The perspective interface, the virtual camera and the simulation of I

This lecture and paper examines the roles of the virtual camera and spatial composition in the construction of game interfaces and modes of interaction. It draws upon a language of the moving camera to make an argument for treating the Player as Cinematographer and defining game genres by the feeling-states their cameras evoke. Delivered as the Keynote lecture at the IADIS Games and Entertainment conference Freiburg, Germany. July 2010

I have compiled together the presentation zooming slideshow, the audio podcast recording of the lecture along with the written paper in the Theory section of the site

 

I feel perpetually as a fish out of water. I come from a background in screenwriting and video post-production but I spend much more time talking about cameras and shooting rather than editing and writing.
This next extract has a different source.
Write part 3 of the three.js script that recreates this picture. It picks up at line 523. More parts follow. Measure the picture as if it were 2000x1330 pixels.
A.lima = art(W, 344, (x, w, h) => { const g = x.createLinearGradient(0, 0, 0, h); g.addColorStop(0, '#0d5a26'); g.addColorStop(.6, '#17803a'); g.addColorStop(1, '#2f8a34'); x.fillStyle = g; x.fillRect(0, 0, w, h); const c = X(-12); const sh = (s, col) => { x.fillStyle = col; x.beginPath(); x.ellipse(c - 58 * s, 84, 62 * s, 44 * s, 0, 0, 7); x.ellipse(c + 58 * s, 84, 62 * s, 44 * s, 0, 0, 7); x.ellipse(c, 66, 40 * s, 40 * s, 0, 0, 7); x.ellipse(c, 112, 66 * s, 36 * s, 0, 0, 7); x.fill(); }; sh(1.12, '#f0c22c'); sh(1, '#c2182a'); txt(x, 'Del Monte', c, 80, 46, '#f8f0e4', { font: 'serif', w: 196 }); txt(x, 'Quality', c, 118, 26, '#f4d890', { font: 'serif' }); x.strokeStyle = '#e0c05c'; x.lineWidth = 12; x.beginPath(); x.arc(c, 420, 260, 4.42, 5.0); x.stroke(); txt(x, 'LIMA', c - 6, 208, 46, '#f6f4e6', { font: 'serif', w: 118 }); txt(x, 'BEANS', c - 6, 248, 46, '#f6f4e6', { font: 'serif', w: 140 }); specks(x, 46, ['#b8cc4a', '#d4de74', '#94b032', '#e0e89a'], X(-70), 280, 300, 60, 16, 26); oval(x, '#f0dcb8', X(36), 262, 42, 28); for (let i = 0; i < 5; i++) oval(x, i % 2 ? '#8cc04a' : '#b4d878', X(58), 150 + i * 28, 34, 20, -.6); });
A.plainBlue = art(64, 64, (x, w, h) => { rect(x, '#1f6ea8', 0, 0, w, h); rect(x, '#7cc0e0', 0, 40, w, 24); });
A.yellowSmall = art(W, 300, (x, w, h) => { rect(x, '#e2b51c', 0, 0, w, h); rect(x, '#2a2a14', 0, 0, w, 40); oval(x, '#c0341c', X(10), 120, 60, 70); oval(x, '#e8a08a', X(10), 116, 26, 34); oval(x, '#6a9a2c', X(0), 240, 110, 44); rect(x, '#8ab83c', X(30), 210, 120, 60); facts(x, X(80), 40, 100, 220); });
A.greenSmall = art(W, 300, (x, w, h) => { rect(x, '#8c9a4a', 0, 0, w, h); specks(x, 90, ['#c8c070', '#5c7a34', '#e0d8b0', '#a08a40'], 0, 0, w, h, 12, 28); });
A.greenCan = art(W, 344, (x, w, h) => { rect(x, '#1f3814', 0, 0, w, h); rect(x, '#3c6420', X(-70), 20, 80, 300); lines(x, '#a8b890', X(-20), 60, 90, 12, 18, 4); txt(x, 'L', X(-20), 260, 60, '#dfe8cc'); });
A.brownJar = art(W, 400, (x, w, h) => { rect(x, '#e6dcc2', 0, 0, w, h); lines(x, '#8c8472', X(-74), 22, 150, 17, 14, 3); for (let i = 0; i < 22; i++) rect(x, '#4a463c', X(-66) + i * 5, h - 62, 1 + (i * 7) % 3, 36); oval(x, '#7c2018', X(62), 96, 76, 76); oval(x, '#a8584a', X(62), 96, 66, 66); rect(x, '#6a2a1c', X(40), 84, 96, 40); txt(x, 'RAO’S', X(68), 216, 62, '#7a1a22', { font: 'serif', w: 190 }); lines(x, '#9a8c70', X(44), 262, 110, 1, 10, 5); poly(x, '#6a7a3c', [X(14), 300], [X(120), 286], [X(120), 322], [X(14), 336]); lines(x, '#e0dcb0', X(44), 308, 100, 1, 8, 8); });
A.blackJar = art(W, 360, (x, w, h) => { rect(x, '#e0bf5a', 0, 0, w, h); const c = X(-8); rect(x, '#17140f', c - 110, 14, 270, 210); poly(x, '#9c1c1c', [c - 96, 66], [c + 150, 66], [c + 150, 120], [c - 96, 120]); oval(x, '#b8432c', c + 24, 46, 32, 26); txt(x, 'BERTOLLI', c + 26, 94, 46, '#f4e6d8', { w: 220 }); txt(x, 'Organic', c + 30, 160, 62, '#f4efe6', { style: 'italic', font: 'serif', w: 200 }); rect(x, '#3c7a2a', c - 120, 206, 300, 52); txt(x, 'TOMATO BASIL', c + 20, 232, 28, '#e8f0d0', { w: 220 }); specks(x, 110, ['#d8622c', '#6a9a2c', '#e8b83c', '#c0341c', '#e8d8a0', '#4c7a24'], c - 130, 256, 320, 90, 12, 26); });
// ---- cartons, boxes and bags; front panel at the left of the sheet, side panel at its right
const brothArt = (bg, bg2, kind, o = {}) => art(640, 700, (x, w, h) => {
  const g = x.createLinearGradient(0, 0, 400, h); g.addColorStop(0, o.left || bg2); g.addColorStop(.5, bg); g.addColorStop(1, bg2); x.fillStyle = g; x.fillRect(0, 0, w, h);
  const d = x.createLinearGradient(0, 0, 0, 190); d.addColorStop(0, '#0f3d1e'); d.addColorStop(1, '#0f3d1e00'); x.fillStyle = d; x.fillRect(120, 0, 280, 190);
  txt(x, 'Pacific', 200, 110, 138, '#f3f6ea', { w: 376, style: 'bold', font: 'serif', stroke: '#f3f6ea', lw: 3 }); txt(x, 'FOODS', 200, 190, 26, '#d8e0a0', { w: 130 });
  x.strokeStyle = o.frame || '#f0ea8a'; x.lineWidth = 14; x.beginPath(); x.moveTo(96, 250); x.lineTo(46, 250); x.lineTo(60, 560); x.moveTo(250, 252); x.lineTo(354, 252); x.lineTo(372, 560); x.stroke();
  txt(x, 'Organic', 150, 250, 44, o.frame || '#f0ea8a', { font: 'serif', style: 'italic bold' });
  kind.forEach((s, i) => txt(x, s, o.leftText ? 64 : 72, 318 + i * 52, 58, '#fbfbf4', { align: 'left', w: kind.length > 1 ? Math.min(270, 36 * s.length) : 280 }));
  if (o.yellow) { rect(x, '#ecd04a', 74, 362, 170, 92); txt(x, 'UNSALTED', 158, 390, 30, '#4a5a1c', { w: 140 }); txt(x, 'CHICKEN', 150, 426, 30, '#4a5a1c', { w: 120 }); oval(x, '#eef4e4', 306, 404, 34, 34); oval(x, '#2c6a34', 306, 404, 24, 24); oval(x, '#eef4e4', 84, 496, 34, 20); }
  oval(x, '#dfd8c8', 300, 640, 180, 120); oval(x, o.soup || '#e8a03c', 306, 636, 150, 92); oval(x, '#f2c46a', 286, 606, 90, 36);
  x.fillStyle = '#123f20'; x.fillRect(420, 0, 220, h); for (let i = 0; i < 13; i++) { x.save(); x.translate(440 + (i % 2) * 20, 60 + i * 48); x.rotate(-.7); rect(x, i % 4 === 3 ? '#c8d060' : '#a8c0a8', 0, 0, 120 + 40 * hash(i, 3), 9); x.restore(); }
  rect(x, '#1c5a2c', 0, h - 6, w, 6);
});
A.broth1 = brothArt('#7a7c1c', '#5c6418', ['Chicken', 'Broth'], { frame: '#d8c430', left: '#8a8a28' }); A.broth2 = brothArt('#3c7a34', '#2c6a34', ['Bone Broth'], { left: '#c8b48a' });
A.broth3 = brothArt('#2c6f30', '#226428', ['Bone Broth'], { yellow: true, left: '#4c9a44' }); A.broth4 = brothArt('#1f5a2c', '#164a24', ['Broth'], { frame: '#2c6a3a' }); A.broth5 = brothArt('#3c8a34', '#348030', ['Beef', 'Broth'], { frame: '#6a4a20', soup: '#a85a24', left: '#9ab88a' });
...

I teach filmmaking in a film-school but I spend many more hours playing video games than watching movies. And Im a scholar on narrative and cinematic processes and yet im presenting at a conference on Human Computer Interaction and Games.  I have clearly jumped right out of the fish bowl.

And, Yet I suspect we are all fish out of water. Having strayed out of our fish-tanks, soggy and with gurgling gills, we flop our way through foreign environments seeking to comprehend the unknown in the context of the known.

This is the departure point for my topic today. In exploring ideas of the virtual camera as a touchstone for articulating game interfaces and interactions

I will begin with the premise that it is a Mistake to assume Difference. That it is far better to assume similarity and from a point of recognising what is common, identify difference. Just as a goldfish having flopped out of the bowl might - assuming breathing air is nothing like breathing water - fundamentally miss-comprehend the common idea of respiration. So to do we risk missing the obvious, the tangible and the useful in our search for the new and different if we do not start from what is known and similar.
So, in order to stage my discussion Im going to make some big bold assertions. I have no intention of wholly defending these assertions in the short time I have but will use them none the less as a means to position a set of perspectives. Ideas that are focused on making concepts around game interface aesthetics and experiences primarily useful for game-design rather than purely for game analysis.